Namun, kami pikir yang penting kokoh dulu, rapi urusan belakangan. Meski membutuhkan waktu lama, seiring jam terbang hasil anyaman buatan kami makin rapi dan kami semakin tahu trik-trik menganyam yang bagus dan halus. Mengubah bentuk produk dari bulat ke kotak saja, kami butuh waktu hampir setahun untuk mendapatkan hasil yang pas. Sebab, kami ingin sepenuhnya produk kami terbuat dari anyaman koran dan tidak menggunakan material lain.

Awalnya, kami menjual produk buatan kami berdua di komunitas SAB, lewat pameran-pameran yang mereka adakan di sekolah. Beruntung, lantaran komunitas SAB sangat peduli pada lingkungan, produk jelek pun dibeli. Entah karena kasihan atau memang suka. Ha ha ha.
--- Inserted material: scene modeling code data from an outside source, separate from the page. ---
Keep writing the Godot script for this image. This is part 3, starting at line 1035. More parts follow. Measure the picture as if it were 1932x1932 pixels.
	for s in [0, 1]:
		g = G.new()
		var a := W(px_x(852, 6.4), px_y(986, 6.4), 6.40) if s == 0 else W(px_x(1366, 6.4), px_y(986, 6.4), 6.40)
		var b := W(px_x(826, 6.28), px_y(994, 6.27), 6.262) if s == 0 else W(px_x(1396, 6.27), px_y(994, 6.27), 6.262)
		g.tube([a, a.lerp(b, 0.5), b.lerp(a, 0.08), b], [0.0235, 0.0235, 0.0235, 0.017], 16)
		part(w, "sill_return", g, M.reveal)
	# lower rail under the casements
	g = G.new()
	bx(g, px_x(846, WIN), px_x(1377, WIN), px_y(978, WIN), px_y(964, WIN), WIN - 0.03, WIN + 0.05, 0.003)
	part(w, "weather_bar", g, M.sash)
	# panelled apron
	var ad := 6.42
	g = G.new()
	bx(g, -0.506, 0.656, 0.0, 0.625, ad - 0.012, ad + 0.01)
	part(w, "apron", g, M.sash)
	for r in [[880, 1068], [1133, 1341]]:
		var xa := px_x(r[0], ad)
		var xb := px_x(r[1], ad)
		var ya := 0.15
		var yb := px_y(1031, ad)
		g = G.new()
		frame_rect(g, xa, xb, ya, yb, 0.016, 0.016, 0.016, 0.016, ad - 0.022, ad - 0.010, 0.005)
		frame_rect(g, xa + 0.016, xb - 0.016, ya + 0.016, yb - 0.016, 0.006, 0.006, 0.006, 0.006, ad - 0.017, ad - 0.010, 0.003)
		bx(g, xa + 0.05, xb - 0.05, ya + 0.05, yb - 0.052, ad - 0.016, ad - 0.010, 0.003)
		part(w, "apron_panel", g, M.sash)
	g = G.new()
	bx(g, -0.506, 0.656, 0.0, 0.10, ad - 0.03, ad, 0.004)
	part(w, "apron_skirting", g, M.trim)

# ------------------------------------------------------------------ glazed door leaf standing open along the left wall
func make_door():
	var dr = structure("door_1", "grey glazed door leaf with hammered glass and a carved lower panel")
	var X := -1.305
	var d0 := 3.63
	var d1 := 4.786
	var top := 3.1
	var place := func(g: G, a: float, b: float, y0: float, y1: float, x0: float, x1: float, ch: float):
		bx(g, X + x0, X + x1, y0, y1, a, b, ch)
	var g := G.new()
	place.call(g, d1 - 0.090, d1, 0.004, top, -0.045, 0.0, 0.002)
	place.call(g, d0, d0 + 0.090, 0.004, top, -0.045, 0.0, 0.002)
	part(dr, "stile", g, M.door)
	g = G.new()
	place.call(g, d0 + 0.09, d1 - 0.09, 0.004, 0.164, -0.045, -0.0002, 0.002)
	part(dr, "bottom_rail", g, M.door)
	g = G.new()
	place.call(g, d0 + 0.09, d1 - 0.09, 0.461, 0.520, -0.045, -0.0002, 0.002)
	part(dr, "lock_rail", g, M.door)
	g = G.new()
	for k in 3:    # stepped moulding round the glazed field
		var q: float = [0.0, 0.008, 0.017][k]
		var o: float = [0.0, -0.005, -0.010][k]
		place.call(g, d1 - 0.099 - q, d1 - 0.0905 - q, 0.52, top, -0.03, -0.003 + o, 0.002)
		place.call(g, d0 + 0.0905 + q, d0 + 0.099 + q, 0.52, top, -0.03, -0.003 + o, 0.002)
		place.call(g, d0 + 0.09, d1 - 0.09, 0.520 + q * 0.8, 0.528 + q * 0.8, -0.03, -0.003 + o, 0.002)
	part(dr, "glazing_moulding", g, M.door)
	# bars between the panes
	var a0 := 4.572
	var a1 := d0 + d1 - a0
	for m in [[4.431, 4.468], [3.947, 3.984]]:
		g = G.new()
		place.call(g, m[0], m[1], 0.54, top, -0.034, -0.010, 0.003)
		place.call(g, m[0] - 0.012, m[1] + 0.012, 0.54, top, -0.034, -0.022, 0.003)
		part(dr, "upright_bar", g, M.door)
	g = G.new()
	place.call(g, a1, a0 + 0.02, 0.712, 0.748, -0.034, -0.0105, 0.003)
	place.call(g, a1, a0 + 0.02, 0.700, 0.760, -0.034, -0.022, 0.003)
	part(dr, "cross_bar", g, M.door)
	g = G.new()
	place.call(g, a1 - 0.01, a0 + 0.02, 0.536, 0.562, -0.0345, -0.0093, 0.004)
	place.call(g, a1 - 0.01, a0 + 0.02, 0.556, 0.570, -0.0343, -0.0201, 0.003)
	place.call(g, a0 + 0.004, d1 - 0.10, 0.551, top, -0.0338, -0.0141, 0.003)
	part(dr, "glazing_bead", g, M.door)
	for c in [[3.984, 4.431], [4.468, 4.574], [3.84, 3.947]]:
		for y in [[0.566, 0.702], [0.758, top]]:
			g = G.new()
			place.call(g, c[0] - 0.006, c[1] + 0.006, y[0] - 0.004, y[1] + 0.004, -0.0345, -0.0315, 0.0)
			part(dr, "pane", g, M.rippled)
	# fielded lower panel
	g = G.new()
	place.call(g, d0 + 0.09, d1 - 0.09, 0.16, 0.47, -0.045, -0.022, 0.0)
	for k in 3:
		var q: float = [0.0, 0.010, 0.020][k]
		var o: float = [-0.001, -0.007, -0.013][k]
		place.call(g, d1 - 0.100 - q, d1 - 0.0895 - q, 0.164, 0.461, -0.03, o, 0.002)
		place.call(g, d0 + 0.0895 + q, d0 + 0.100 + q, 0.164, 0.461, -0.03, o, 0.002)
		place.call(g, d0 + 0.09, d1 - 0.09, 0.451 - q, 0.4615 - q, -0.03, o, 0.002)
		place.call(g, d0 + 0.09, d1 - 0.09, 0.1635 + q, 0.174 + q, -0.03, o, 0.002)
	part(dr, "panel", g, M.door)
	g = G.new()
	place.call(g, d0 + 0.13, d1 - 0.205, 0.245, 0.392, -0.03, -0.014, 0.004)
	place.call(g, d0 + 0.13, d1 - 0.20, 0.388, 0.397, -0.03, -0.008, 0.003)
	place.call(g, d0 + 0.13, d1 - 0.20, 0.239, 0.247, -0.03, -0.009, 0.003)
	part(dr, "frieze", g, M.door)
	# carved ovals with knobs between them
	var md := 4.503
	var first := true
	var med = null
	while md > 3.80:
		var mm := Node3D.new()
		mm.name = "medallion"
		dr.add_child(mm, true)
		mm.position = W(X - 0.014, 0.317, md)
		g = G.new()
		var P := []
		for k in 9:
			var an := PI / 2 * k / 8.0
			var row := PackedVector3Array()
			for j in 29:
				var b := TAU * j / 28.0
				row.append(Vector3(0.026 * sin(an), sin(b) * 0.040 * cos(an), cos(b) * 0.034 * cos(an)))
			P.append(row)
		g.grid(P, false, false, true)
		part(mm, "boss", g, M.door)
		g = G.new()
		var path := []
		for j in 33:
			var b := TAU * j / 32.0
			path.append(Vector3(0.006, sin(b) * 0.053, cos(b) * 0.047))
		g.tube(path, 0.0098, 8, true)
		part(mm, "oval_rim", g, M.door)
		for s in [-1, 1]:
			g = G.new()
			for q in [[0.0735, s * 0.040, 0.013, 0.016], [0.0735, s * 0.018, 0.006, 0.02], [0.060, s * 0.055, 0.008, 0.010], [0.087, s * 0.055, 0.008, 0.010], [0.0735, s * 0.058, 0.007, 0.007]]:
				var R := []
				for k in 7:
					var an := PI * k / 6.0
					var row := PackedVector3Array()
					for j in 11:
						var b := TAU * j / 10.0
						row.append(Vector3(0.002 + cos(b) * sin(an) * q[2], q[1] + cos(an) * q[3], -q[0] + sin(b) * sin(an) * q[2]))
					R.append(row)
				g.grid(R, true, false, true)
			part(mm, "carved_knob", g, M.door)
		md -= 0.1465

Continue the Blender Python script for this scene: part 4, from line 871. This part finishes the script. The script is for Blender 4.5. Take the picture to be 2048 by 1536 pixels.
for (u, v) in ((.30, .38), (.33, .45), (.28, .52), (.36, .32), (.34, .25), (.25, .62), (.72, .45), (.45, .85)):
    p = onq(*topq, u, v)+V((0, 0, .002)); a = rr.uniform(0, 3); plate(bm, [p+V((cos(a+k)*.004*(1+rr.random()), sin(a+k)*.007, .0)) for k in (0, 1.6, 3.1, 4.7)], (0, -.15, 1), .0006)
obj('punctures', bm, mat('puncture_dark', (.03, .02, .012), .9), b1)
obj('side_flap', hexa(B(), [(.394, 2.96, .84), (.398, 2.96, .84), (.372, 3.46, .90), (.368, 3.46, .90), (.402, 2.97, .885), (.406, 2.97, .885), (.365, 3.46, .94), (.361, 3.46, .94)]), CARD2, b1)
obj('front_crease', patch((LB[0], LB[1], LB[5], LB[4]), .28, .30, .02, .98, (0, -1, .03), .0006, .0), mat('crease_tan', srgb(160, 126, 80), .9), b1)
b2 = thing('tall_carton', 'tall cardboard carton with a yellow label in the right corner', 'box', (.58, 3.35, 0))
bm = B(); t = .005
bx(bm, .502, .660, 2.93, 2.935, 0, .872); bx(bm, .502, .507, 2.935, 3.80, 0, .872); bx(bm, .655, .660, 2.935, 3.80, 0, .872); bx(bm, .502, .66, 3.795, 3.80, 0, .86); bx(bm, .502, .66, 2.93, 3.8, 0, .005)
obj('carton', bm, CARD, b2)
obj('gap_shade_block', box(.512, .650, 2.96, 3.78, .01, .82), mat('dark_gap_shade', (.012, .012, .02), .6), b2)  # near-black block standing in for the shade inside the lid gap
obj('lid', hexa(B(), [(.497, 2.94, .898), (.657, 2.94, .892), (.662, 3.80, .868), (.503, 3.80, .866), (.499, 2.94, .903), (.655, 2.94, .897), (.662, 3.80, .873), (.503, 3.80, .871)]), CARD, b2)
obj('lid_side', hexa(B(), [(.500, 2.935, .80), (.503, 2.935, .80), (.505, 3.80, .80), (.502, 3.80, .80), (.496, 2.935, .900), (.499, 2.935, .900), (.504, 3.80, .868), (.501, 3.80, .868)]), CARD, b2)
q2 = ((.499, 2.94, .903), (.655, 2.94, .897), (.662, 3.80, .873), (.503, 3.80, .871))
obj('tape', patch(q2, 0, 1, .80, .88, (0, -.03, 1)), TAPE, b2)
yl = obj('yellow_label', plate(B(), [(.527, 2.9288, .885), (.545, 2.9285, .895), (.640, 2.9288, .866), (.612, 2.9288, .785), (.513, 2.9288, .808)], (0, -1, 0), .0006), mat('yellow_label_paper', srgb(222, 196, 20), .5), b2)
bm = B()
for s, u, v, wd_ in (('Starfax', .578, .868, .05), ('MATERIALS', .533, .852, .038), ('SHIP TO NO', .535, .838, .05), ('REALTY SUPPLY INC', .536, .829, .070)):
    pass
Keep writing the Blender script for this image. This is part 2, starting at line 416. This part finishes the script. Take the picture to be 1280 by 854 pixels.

Inilah yang membesarkan kami. Sebab, sekolah alam memiliki visi mendekat ke alam dan respek terhadap alam. Sehingga, secara mindset sudah terbangun dan penjualan jadi lebih mudah. Para orangtua siswa juga mulai memesan. Pesanan mereka itulah yang membuat kami bertahan dan membuat kami senang, ternyata ada yang membeli produk kami. Ada yang membeli saja, sudah cukup membuat kami senang.